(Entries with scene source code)
BEGIN

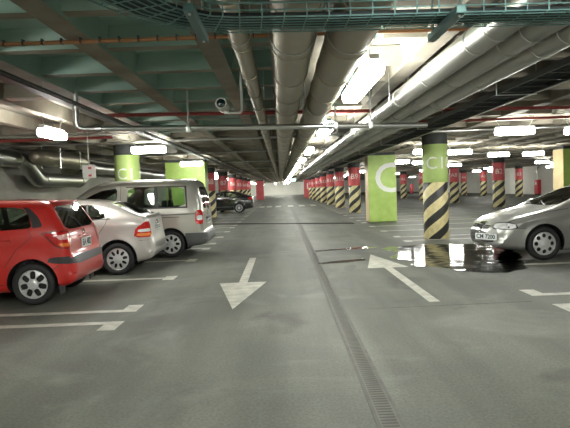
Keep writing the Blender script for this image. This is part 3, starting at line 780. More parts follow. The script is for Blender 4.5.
        for ax in (0, 1):
            vals = [p[ax] for p in P]; k = math.floor(min(vals) / grid) * grid + grid
            while k < max(vals):
                co = [0, 0, 0]; co[ax] = k; no = [0, 0, 0]; no[ax] = 1
                bmesh.ops.bisect_plane(bm, geom=bm.verts[:] + bm.edges[:] + bm.faces[:], plane_co=co, plane_no=no); k += grid
        bmesh.ops.triangulate(bm, faces=bm.faces[:])
        be = [e for e in bm.edges if e.is_boundary]
        outer, inner = {}, {}
        for v in list(bm.verts):
            p = O + U * v.co.x + V * v.co.y - D * 7
            loc, nor = c.cast(p, D)
            if nor.dot(D) > 0: nor = -nor
            outer[v] = (loc + nor * off); inner[v] = loc + nor * (off - th)
        lower = {v: bm.verts.new(inner[v]) for v in list(outer)}
        fs = list(bm.faces)
        for f in fs: bm.faces.new([lower[v] for v in f.verts][::-1])
        for e in be: a, b = e.verts; bm.faces.new((a, b, lower[b], lower[a]))
        for v, p in outer.items(): v.co = p
        return obj(name, bm, m, parent or c.root, angle=40)
    def side(c, name, poly, m, sides=(1, -1), **k):
        """poly in car coordinates (x, z); both flanks"""
        out = []
        for s in sides:
            D = (0, -s, 0); U = Vector((0, 0, 1)).cross(Vector((0, s, 0))).x     # sign of u against x
            out.append(c.patch(name, [(x * U, z) for x, z in poly], D, m, **k))
        return out
    def end(c, name, poly, m, rear=True, **k):
        """poly in (y, z) seen on the rear or front face"""
        D = (1, 0, 0) if rear else (-1, 0, 0); U = Vector((0, 0, 1)).cross(-Vector(D)).y
        return c.patch(name, [(y * U, z) for y, z in poly], D, m, **k)
    def seam(c, pts, m='black', w=.008, sides=(1, -1)):
        for s in sides:
            bm = bmesh.new(); P = []
            for a, b in zip(pts, pts[1:]):
                n = max(2, int(math.dist(a, b) / .05))
                for i in range(n): P.append((a[0] + (b[0] - a[0]) * i / n, a[1] + (b[1] - a[1]) * i / n))
            P.append(pts[-1])
            rows = []
            for i, p in enumerate(P):
                q0, q1 = P[max(0, i - 1)], P[min(len(P) - 1, i + 1)]; dx_, dz_ = q1[0] - q0[0], q1[1] - q0[1]; l = math.hypot(dx_, dz_) or 1
                nx, nz = -dz_ / l * w / 2, dx_ / l * w / 2; r = []
                for q in (-1, 1):
                    loc, nor = c.cast((p[0] + nx * q, s * 3, p[1] + nz * q), (0, -s, 0)); r.append(bm.verts.new(loc + Vector((0, s * .002, 0))))
                rows.append(r)
            for A, B in zip(rows, rows[1:]): bm.faces.new((A[0], A[1], B[1], B[0]))
            obj('shut_line', bm, m, c.root)
    def window(c, poly, glass='glass', sides=(1, -1), name='side_window', trim=True):
        Q = [np.array(p, float) for p in poly]; P = []
        for a, b in zip(Q, Q[1:] + Q[:1]): P += [.88 * a + .12 * b, .12 * a + .88 * b]
        for s in sides: c.prism(P, 'y', s * .25, s * 1.3)
        c.side(name, P, glass, sides, off=-.010, th=.004, round_=0)
    def end_window(c, poly, x0, x1, glass='glass_dark', rear=True, name='rear_window'):
        Q = [np.array(p, float) for p in poly]; P = []
        for a, b in zip(Q, Q[1:] + Q[:1]): P += [.88 * a + .12 * b, .12 * a + .88 * b]
        c.prism(P, 'x', x0, x1); c.end(name, P, glass, rear, off=-.010, th=.004, round_=0)
    def finish(c, regions=()):
        s = c.s
        for ax in (0, s['wb']):
            for sd in (1, -1):
                n = 30; r = s['R'] + s.get('gap', .055)
                c.prism([(ax + r * math.cos(2 * PI * i / n), s['R'] + .01 + r * math.sin(2 * PI * i / n)) for i in range(n)], 'y', sd * (s['w'] - .30), sd * 1.3)
                bm = bmesh.new(); rr = r + .012; y0, y1 = sd * (s['w'] - .32), sd * (s['w'] - .045)
                A, B = [], []
                for i in range(25):
                    a = -.25 + (PI + .5) * i / 24
                    A.append(bm.verts.new((ax + rr * math.cos(a), y0, s['R'] + rr * math.sin(a)))); B.append(bm.verts.new((ax + rr * math.cos(a), y1, s['R'] + rr * math.sin(a))))
                for i in range(24): bm.faces.new((A[i], A[i + 1], B[i + 1], B[i]))
                bm.faces.new(A); obj('wheel_arch', bm, 'black', c.root)
        me = bpy.data.meshes.new('body'); c.bm.to_mesh(me); c.bm.free(); body = link('body', me, [s['paint'], 'interior'], c.root)
        mc = bpy.data.meshes.new('cutter'); c.cut.to_mesh(mc); c.cut.free(); cut = link('cutter', mc, ['black'])
        md = body.modifiers.new('cut', 'BOOLEAN'); md.object = cut; md.operation = 'DIFFERENCE'; md.solver = 'EXACT'
        try: md.material_mode = 'TRANSFER'
        except Exception: pass
        rt = c.root; mw = rt.matrix_world.copy(); sv = (rt.location.copy(), rt.rotation_euler.copy()); rt.location = (0, 0, 0); rt.rotation_euler = (0, 0, 0)
        bpy.context.view_layer.update(); dg = bpy.context.evaluated_depsgraph_get()
        nm = bpy.data.meshes.new_from_object(body.evaluated_get(dg)); body.modifiers.clear(); body.data = nm
        bpy.data.objects.remove(cut); rt.location, rt.rotation_euler = sv
        nm.name = 'body'; bm = bmesh.new(); bm.from_mesh(nm)
        mats = list(nm.materials)
        for nme, m, planes, pred in regions:
            for pc, pn in planes:
                # cut only where the region lies
                gf = [f for f in bm.faces if f.material_index == 0]
                ge = list({e for f in gf for e in f.edges}); gv = list({v for f in gf for v in f.verts})
                bmesh.ops.bisect_plane(bm, geom=gv + ge + gf, plane_co=pc, plane_no=pn, dist=1e-5)
            sel = [f for f in bm.faces if pred(f.calc_center_median(), f)]
            if not sel: continue
            nb = bm.copy(); ids = {f.index for f in sel} if False else None
            bm.faces.index_update(); ids = {f.index for f in sel}; nb.free(); nb = bm.copy(); nb.faces.ensure_lookup_table()
            bmesh.ops.delete(nb, geom=[f for f in nb.faces if f.index not in ids], context='FACES')
            bmesh.ops.delete(bm, geom=sel, context='FACES')
            mm = bpy.data.meshes.new(nme)
            nb.to_mesh(mm); nb.free(); mm.shade_smooth(); mm.set_sharp_from_angle(angle=math.radians(38))
            o = link(nme, mm, None, c.root)
            mm.materials.append(M_[m] if m else M_[s['paint']]); mm.materials.append(M_['interior']); mm.materials.append(M_['black'])
        bm.to_mesh(nm); bm.free(); nm.shade_smooth(); nm.set_sharp_from_angle(angle=math.radians(38))
        c.body = body
        # cabin floor, seats, wheel
        x0, x1 = s['cabin']; w = s['w'] - .22
        bm = bmesh.new(); add_box(bm, ((x0 + x1) / 2, 0, .36), (x1 - x0, 2 * w, .08)); obj('cabin_floor', bm, 'interior', c.root, smooth=False)
        for x, ys in ((s['seat_front'], (-.36, .36)), (s['seat_rear'], (-.36, .36))):
            for y in ys:
                bm = bmesh.new(); add_box(bm, (x + .2, y, .52), (.5, .5, .2), .06, 3)
                add_box(bm, (x - .08, y, .82), (.16, .48, .55), .06, 3, )
                so = obj('seat', bm, 'seat', c.root)
                bm = bmesh.new(); add_box(bm, (x - .12, y, s.get('headz', 1.2)), (.1, .26, .2), .045, 3); add_tube(bm, [(x - .12, y, 1.0), (x - .12, y, s.get('headz', 1.2))], .012, 6); obj('headrest', bm, 'seat', so)
        bm = bmesh.new(); add_box(bm, (s['seat_front'] + 1.0, 0, .84), (.35, 2 * w, .2), .05, 3); obj('dashboard', bm, 'interior', c.root)
        bm = bmesh.new(); a0 = []
        cx, cy, cz = s['seat_front'] + .72, .36, .92
        for i in range(24): a0.append((cx - .09 * math.sin(2 * PI * i / 24), cy + .18 * math.cos(2 * PI * i / 24), cz + .16 * math.sin(2 * PI * i / 24)))
        add_tube(bm, a0 + [a0[0]], .014, 8, cap=False); add_tube(bm, [(cx, cy - .17, cz), (cx + .05, cy, cz), (cx, cy + .17, cz)], .02, 8); add_tube(bm, [(cx + .05, cy, cz), (cx + .25, cy, cz - .1)], .03, 8); obj('steering_wheel', bm, 'interior', c.root)
        # wheels
        for ax in (0, s['wb']):
            for sd in (1, -1): wheel(c.root, (ax, sd * (s['w'] - .105), s['R']), s['R'], sd, s['hub'], s.get('hubm', 'hub'))

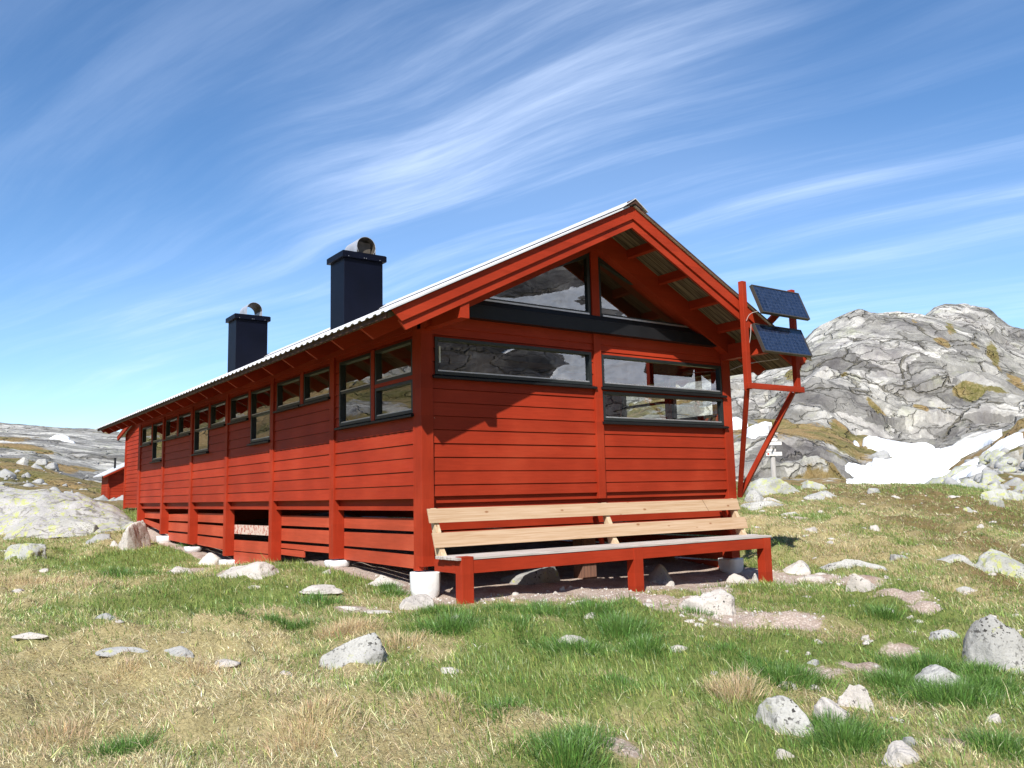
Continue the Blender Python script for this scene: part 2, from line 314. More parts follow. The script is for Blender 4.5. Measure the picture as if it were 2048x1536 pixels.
def rock_mat(name, base, dark, spots=.5, yellow=.0, scale=1.0, crack=0.):
    m, n, l = newmat(name); b = n['Principled BSDF']; b.inputs['Roughness'].default_value = .85; b.inputs['Specular IOR Level'].default_value = .25
    t = n.new('ShaderNodeTexCoord'); g = n.new('ShaderNodeNewGeometry'); P = g.outputs['Position']
    c = mixc(n, l, mr(n, l, nz(n, l, P, 1.6 * scale, 6), .35, .65), base, tuple(.72 * q for q in base))
    c = mixc(n, l, mr(n, l, nz(n, l, P, 60 * scale, 3, .7), .45, .62, 0, .45), c, dark)
    if spots > 0:
        sm = mr(n, l, nz(n, l, P, 30 * scale, 3, .55, .2), .655 - .09 * spots, .675 - .09 * spots)
        zone = mr(n, l, nz(n, l, P, 3.4 * scale, 3), .36, .62)
        mu = n.new('ShaderNodeMath'); mu.operation = 'MULTIPLY'; l.new(sm, mu.inputs[0]); l.new(zone, mu.inputs[1])
        c = mixc(n, l, mu.outputs[0], c, (.045, .042, .038))
    if yellow > 0:
        ym = mr(n, l, nz(n, l, P, 5.5 * scale, 6, .7, .4), .62 - .14 * yellow, .67 - .14 * yellow, 0, .8)
        c = mixc(n, l, ym, c, (.40, .42, .13))
    if crack > 0:
        wn_ = n.new('ShaderNodeTexNoise'); wn_.inputs['Scale'].default_value = .7; wn_.inputs['Detail'].default_value = 5; l.new(P, wn_.inputs['Vector'])
        w2_ = n.new('ShaderNodeVectorMath'); w2_.operation = 'SCALE'; w2_.inputs['Scale'].default_value = 1.6; l.new(wn_.outputs['Color'], w2_.inputs[0]); w3_ = n.new('ShaderNodeVectorMath'); w3_.operation = 'ADD'; l.new(P, w3_.inputs[0]); l.new(w2_.outputs[0], w3_.inputs[1])
        for q_, wd_ in ((crack, .022), (crack * 2.6, .03)):
            mp_ = n.new('ShaderNodeMapping'); mp_.inputs['Scale'].default_value = (1, .6, 2.2); mp_.inputs['Rotation'].default_value = (.2, .3, .6); l.new(w3_.outputs[0], mp_.inputs[0])
            v_ = n.new('ShaderNodeTexVoronoi'); v_.feature = 'DISTANCE_TO_EDGE'; v_.inputs['Scale'].default_value = q_; l.new(mp_.outputs[0], v_.inputs['Vector'])
            ms_ = n.new('ShaderNodeMath'); ms_.operation = 'MULTIPLY'; l.new(mr(n, l, v_.outputs['Distance'], wd_ * .2, wd_, .75, 0), ms_.inputs[0]); l.new(mr(n, l, nz(n, l, P, .8, 3), .42, .58), ms_.inputs[1])
            c = mixc(n, l, ms_.outputs[0], c, (.09, .08, .06))
    l.new(c, b.inputs['Base Color'])
    h = nz(n, l, P, 9 * scale, 10, .72)
    bp = n.new('ShaderNodeBump'); bp.inputs['Strength'].default_value = .8; bp.inputs['Distance'].default_value = .035; l.new(h, bp.inputs['Height']); l.new(bp.outputs[0], b.inputs['Normal'])
    return m
M_rock = {'pale': rock_mat('granite_pale', (.60, .555, .505), (.36, .325, .295), .35, 0), 'spot': rock_mat('granite_spotted', (.50, .49, .455), (.27, .26, .245), .85, .12),
          'lichen': rock_mat('granite_lichen', (.46, .46, .42), (.24, .24, .22), .45, .7), 'grey': rock_mat('granite_grey', (.40, .395, .38), (.25, .25, .25), .25, .1)}
M_snow, _n, _l = newmat('snow'); _b = _n['Principled BSDF']; _b.inputs['Base Color'].default_value = (.88, .90, .93, 1); _b.inputs['Roughness'].default_value = .6; _sg = _n.new('ShaderNodeNewGeometry'); _l.new(mixc(_n, _l, mr(_n, _l, nz(_n, _l, _sg.outputs['Position'], .35, 7, .7), .46, .74, 0, .6), (.84, .86, .89), (.56, .52, .46)), _b.inputs['Base Color'])
_g = _n.new('ShaderNodeNewGeometry'); _bp = _n.new('ShaderNodeBump'); _bp.inputs['Distance'].default_value = .3; _bp.inputs['Strength'].default_value = .35
_l.new(nz(_n, _l, _g.outputs['Position'], .5, 5), _bp.inputs['Height']); _l.new(_bp.outputs[0], _b.inputs['Normal'])

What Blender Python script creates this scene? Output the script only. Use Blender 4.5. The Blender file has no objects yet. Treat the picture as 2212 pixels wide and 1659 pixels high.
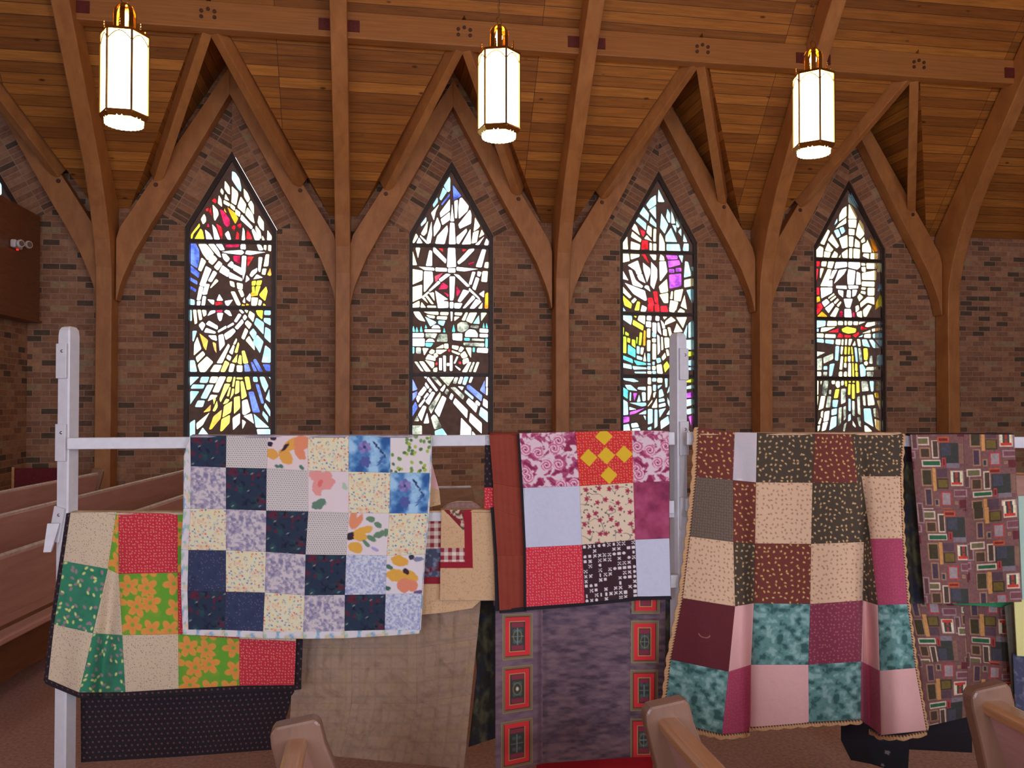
import bpy, bmesh, math, random
import numpy as np
from mathutils import Vector, Matrix, Quaternion, geometry
random.seed(7)
PI = math.pi
S = bpy.context.scene
COL = S.collection
# ---------------------------------------------------------------- camera, sky, exposure, daylight
# x runs along the window wall, y is the distance to it (wall at y = 12), z is up; the camera stands at (0, 0, 1.66)
F, PSI, PIT, EYE = 1800.0, math.radians(9.3), math.atan(33/1800), 1.66
cd = bpy.data.cameras.new('camera'); cam = bpy.data.objects.new('camera', cd); COL.objects.link(cam)
cd.sensor_width = 36; cd.lens = F/2212*36; cd.clip_start = .05; cd.clip_end = 200
cam.location = (0, 0, EYE); cam.rotation_euler = (PI/2+PIT, 0, -PSI)
S.camera = cam
S.view_settings.view_transform = 'Standard'; S.view_settings.look = 'None'
S.view_settings.exposure = 0.0; S.view_settings.gamma = 1; S.view_settings.use_curve_mapping = False
W = bpy.data.worlds.new('sky'); S.world = W; W.use_nodes = True
wn = W.node_tree.nodes; wl = W.node_tree.links
wn['Background'].inputs['Color'].default_value = (.93, .97, 1.0, 1)
wn['Background'].inputs['Strength'].default_value = 2.6
S.cycles.max_bounces = 6; S.cycles.transparent_max_bounces = 12
S.cycles.sample_clamp_indirect = 3.0; S.cycles.use_denoising = True

def arealight(name, loc, rot, sx, sy, power, color):
    l = bpy.data.lights.new(name, 'AREA'); l.shape = 'RECTANGLE'; l.size = sx; l.size_y = sy; l.energy = power; l.color = color
    o = bpy.data.objects.new(name, l); COL.objects.link(o); o.location = loc; o.rotation_euler = rot
    return o
DAY = 125
for k, u in enumerate((-5.1, -1.98, 1.08, 4.21, 7.33)):      # daylight coming in through the tall windows of the opposite wall
    arealight('daylight', (u, -5.85, 2.6), (PI/2, 0, 0), 1.2, 3.2, DAY, (.70, .76, 1.0))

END

▸ What is required: Pick out every line of the listing containing the word "More", and show those lines.

▸ Result:
Keep writing the Blender script for this image. This is part 3, starting at line 780. More parts follow. The script is for Blender 4.5.
Continue the Blender Python script for this scene: part 2, from line 314. More parts follow. The script is for Blender 4.5. Measure the picture as if it were 2048x1536 pixels.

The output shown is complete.